Seperti sudah jamak diketahui bersama bahwa Islam menaruh perhatian lebih pada manusia (sangat memuliakan). Ini bisa ditilik dari perlindungan Islam atas hak dasar manusia, yaitu hak hidup, hak beragama, hak kepemilikan, hak profesi, dan hak berkeluarga. Karena itu, memperjuangkan kemanusiaan adalah perintah mutlak yang langsung berasal dari Tuhan. Dan Gus Dur, sudah melakukan hal ini dalam bentuk sikap dan perbuatannya selama ini.

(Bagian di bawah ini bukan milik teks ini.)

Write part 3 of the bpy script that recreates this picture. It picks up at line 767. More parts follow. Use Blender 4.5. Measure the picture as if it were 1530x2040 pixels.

Keberpihakan Gus Dur terhadap wong cilik, kelompok minoritas, dan termarginalkan, merupakan bukti konkret dari perjuangannya. Artinya, Gus Dur berupaya menjembatani antara Islam, kemanusiaan, dan kebudayaan di ranah kebangsaan dengan komitmennya atas kesejahteraan umat manusia, terlebih warga negara Indonesia. Dengan kata lain, perjuangan yang dilakukan Gus Dur adalah sebuah proses memanusiakan manusia tanpa memandang perbedaan secara primordial setiap individu.

Sebagaimana ungkapannya yang sudah masyhur di telinga kita, yakni “Memuliakan manusia berarti memuliakan penciptanya. Merendahkan dan menistakan manusia berarti merendahkan dan menistakan penciptanya”.

Namun demikian, bapak sosialisme dari pesantren abad ke-21 yang kontribusinya begitu besar terhadap bangsa Indonesia secara khusus dan dunia secara umum, kini telah lama meninggalkan kita, tepatnya tahun 2009 (12 tahun) silam. Walau begitu, KH Abdurrahman Wahid (Gus Dur) tetap hidup sampai saat ini melalui wacana pemikiran, gagasan, dan teladan hidup yang diwasiatkan pada kita semua. Ini berarti, tanggung jawab sekarang ada ditangan kita semua sebagai generasi penerus bangsa yang mencintainya. Lantas apa yang sekarang dapat kita lakukan untuk melanjutkan tugas dan tanggung jawab yang tengah diwariskan tersebut? Wallahu A’lam.